(Scene script records)
* * * *

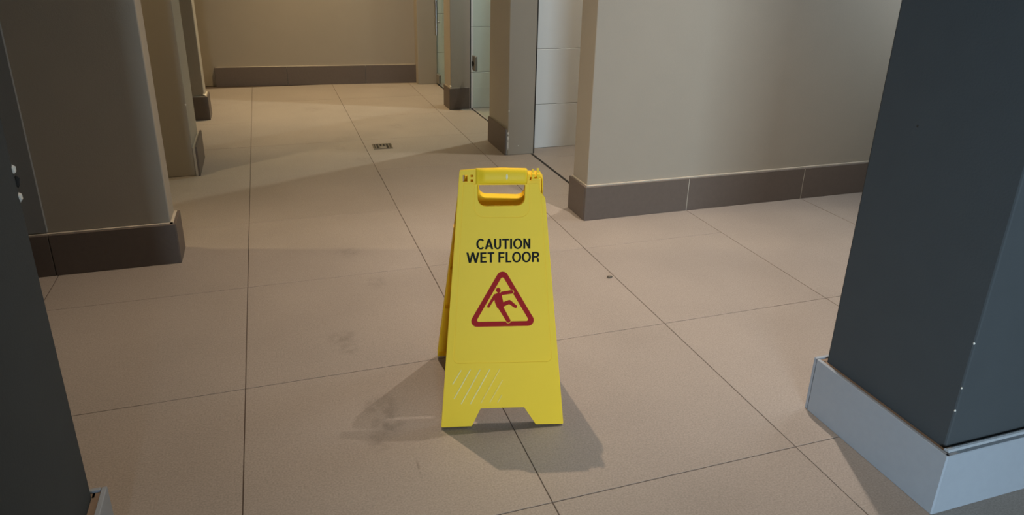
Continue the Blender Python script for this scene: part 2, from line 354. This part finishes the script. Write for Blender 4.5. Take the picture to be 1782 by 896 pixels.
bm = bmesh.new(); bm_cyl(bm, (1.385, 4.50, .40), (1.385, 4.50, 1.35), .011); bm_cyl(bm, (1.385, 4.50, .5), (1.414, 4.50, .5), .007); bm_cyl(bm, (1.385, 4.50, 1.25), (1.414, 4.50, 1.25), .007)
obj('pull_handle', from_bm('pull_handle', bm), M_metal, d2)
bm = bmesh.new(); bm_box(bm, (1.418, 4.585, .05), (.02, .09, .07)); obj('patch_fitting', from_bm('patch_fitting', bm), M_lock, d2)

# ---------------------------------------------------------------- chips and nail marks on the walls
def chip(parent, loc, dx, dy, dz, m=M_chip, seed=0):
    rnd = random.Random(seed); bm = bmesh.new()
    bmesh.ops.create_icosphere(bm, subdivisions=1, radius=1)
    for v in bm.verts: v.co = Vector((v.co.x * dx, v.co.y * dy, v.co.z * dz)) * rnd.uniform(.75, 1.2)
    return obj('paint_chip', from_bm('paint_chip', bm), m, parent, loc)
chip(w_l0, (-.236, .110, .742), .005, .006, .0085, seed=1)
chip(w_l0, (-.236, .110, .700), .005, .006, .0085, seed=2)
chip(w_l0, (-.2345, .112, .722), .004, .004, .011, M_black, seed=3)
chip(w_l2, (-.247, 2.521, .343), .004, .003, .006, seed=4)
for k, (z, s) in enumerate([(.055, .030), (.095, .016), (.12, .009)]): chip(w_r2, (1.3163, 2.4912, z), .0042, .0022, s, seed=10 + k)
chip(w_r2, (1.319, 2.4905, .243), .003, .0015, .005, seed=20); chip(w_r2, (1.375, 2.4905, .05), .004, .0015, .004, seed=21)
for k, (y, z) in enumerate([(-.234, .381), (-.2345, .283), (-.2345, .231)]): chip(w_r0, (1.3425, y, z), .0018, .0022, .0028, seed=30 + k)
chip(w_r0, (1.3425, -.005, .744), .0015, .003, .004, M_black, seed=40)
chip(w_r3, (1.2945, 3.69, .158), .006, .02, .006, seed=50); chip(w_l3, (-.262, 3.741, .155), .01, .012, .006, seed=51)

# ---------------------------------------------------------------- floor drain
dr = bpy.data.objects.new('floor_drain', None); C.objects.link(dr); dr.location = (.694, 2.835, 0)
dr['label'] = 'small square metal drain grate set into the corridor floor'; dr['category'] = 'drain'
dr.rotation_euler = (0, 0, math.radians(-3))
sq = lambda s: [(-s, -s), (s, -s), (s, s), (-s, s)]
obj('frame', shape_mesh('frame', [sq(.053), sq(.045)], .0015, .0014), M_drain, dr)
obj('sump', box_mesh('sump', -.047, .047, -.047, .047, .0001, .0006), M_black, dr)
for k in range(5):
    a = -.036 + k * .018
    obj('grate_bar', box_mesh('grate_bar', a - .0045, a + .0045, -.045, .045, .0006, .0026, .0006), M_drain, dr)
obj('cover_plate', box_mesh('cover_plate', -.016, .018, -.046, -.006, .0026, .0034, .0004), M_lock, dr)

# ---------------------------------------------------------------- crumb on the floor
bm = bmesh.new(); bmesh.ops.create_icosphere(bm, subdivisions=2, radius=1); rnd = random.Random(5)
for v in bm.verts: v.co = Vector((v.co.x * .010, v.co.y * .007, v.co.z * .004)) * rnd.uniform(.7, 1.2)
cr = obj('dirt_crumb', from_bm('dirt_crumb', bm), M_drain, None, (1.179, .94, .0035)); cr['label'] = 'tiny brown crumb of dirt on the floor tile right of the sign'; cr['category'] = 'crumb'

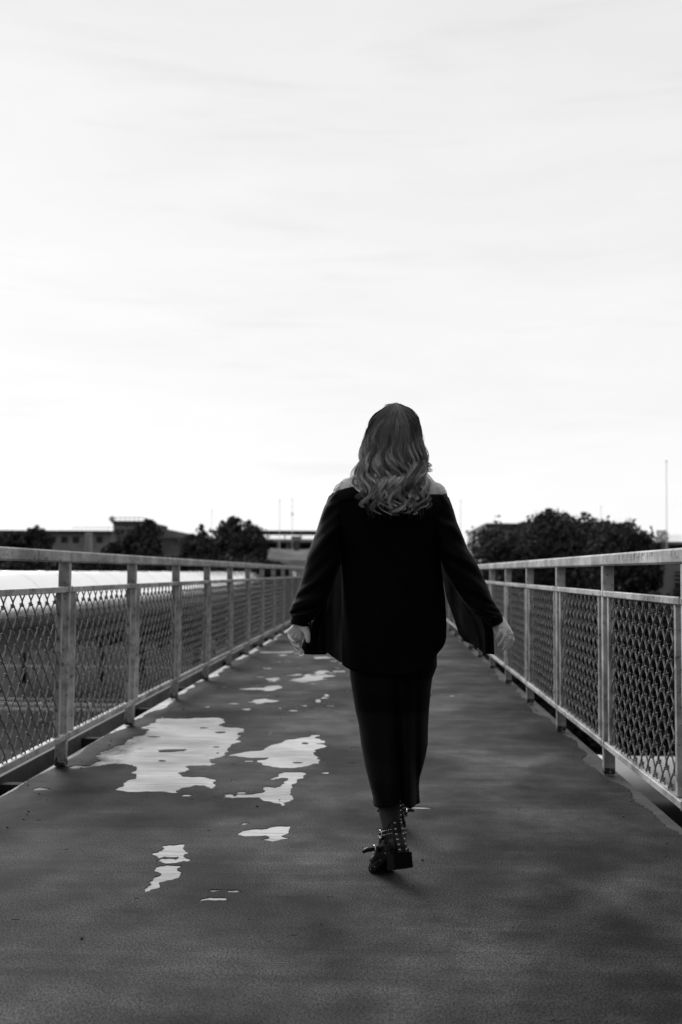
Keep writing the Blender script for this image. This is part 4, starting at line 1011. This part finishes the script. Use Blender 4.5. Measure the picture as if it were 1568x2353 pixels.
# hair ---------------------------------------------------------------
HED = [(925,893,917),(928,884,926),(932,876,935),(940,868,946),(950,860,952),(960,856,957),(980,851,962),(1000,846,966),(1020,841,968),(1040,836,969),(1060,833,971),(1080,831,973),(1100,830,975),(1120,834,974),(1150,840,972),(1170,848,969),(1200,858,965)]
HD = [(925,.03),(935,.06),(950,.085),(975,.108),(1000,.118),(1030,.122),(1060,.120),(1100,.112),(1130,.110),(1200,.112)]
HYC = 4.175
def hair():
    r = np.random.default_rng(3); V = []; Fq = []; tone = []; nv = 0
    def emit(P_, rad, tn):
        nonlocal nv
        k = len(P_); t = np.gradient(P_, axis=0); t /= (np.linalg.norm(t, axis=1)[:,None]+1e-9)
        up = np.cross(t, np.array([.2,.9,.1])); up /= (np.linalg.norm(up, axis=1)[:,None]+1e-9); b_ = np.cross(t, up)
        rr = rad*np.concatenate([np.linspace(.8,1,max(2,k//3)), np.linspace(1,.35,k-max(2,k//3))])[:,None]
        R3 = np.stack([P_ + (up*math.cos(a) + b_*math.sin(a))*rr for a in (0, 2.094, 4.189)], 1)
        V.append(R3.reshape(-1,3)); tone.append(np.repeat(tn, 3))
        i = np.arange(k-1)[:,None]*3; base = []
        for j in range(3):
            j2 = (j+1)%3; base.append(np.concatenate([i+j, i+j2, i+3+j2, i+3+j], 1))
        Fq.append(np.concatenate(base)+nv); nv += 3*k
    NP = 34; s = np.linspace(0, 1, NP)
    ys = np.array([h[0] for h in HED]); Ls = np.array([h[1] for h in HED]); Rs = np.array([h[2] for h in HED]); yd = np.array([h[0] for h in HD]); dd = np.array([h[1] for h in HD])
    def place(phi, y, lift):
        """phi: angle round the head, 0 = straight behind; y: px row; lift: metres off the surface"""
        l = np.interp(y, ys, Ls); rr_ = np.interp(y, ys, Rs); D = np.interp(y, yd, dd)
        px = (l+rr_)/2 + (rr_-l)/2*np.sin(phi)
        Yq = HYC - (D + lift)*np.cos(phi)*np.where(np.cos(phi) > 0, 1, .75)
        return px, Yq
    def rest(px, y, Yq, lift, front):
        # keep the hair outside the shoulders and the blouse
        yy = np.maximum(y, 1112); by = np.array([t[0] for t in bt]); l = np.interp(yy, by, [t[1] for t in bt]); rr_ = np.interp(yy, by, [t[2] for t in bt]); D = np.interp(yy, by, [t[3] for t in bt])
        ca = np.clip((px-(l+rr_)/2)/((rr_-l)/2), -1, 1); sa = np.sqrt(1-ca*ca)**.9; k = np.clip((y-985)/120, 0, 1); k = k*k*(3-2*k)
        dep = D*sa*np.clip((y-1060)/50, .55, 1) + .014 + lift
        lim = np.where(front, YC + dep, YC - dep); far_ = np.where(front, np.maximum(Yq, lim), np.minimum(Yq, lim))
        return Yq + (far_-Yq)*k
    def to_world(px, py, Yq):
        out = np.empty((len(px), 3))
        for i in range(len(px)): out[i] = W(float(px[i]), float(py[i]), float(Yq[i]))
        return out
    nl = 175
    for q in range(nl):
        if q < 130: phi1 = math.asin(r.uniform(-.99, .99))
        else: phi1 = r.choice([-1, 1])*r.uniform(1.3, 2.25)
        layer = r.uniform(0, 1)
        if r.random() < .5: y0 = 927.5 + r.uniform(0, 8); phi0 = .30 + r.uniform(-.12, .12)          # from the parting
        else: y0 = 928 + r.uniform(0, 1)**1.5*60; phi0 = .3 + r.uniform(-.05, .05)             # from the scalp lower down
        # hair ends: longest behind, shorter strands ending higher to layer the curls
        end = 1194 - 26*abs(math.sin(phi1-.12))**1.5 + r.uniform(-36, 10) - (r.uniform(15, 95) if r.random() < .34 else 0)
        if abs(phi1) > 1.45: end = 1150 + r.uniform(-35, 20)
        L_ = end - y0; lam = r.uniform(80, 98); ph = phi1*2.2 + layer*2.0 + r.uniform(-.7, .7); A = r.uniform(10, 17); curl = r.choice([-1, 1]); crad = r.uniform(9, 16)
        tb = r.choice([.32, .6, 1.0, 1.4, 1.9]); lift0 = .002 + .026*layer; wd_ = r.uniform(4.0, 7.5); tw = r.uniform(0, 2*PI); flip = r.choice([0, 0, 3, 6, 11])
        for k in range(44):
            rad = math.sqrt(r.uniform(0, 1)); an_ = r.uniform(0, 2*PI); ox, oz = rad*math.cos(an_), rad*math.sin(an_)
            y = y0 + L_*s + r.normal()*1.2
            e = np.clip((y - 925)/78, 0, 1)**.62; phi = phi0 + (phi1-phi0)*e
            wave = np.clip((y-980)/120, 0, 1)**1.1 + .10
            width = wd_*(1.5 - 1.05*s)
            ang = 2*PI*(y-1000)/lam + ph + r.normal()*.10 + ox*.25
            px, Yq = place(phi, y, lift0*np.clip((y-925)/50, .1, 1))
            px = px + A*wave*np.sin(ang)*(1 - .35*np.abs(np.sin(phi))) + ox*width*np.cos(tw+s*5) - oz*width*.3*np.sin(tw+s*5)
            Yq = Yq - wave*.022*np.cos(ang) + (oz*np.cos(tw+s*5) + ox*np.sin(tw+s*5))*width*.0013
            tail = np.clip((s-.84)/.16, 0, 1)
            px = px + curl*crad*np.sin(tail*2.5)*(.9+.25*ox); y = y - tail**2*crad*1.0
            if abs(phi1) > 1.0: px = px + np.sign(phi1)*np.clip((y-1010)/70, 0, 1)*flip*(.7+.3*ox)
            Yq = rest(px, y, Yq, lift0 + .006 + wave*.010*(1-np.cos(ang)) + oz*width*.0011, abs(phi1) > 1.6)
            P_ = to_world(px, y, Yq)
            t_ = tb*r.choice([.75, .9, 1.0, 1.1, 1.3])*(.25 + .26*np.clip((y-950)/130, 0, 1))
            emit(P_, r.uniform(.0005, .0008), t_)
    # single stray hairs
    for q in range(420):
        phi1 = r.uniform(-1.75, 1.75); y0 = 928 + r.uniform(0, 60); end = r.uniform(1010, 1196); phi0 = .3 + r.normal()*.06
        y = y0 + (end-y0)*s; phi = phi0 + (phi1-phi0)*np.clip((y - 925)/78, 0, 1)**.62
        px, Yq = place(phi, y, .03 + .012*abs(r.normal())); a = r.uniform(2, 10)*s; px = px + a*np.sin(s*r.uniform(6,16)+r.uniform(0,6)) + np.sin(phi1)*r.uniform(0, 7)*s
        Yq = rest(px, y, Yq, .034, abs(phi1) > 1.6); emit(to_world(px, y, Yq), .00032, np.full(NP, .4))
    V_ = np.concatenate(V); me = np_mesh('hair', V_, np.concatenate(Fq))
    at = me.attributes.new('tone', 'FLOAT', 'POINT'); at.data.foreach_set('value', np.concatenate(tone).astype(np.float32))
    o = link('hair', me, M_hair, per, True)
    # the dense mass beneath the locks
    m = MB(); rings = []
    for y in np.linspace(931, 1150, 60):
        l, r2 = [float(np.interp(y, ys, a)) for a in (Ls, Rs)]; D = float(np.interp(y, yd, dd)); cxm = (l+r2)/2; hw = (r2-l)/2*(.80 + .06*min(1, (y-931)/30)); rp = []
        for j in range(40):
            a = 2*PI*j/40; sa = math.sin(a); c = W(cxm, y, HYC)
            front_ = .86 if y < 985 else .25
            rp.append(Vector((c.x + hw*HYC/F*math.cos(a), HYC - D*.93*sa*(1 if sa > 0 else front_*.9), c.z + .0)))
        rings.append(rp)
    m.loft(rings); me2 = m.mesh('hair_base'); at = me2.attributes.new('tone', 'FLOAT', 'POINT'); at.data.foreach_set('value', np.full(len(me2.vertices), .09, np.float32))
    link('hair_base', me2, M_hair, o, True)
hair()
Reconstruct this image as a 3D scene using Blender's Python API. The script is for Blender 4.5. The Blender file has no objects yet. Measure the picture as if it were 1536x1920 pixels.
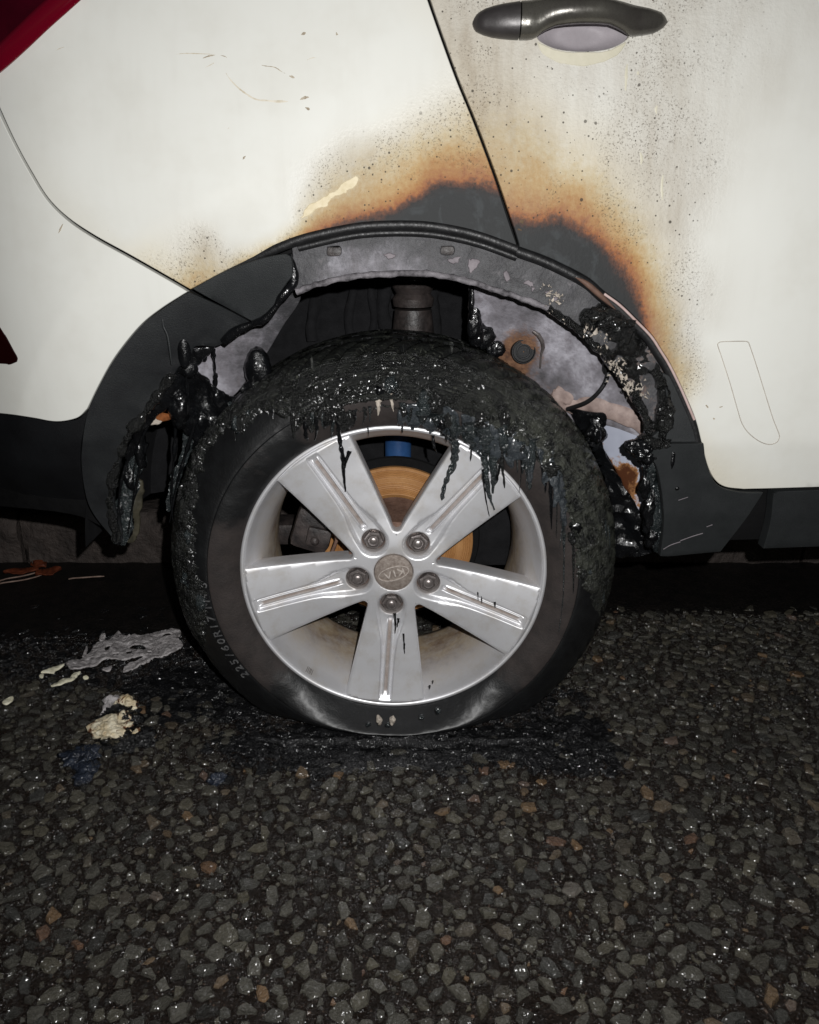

* * * *

- CHALLENGE:
Please give again the entries word for word, starting at the first line and ending with the line that contains "bm), M_lock, d2)"; include both of those lines but none of the pictures.

- EXPECTED OUTPUT:
Continue the Blender Python script for this scene: part 2, from line 354. This part finishes the script. Write for Blender 4.5. Take the picture to be 1782 by 896 pixels.
bm = bmesh.new(); bm_cyl(bm, (1.385, 4.50, .40), (1.385, 4.50, 1.35), .011); bm_cyl(bm, (1.385, 4.50, .5), (1.414, 4.50, .5), .007); bm_cyl(bm, (1.385, 4.50, 1.25), (1.414, 4.50, 1.25), .007)
obj('pull_handle', from_bm('pull_handle', bm), M_metal, d2)
bm = bmesh.new(); bm_box(bm, (1.418, 4.585, .05), (.02, .09, .07)); obj('patch_fitting', from_bm('patch_fitting', bm), M_lock, d2)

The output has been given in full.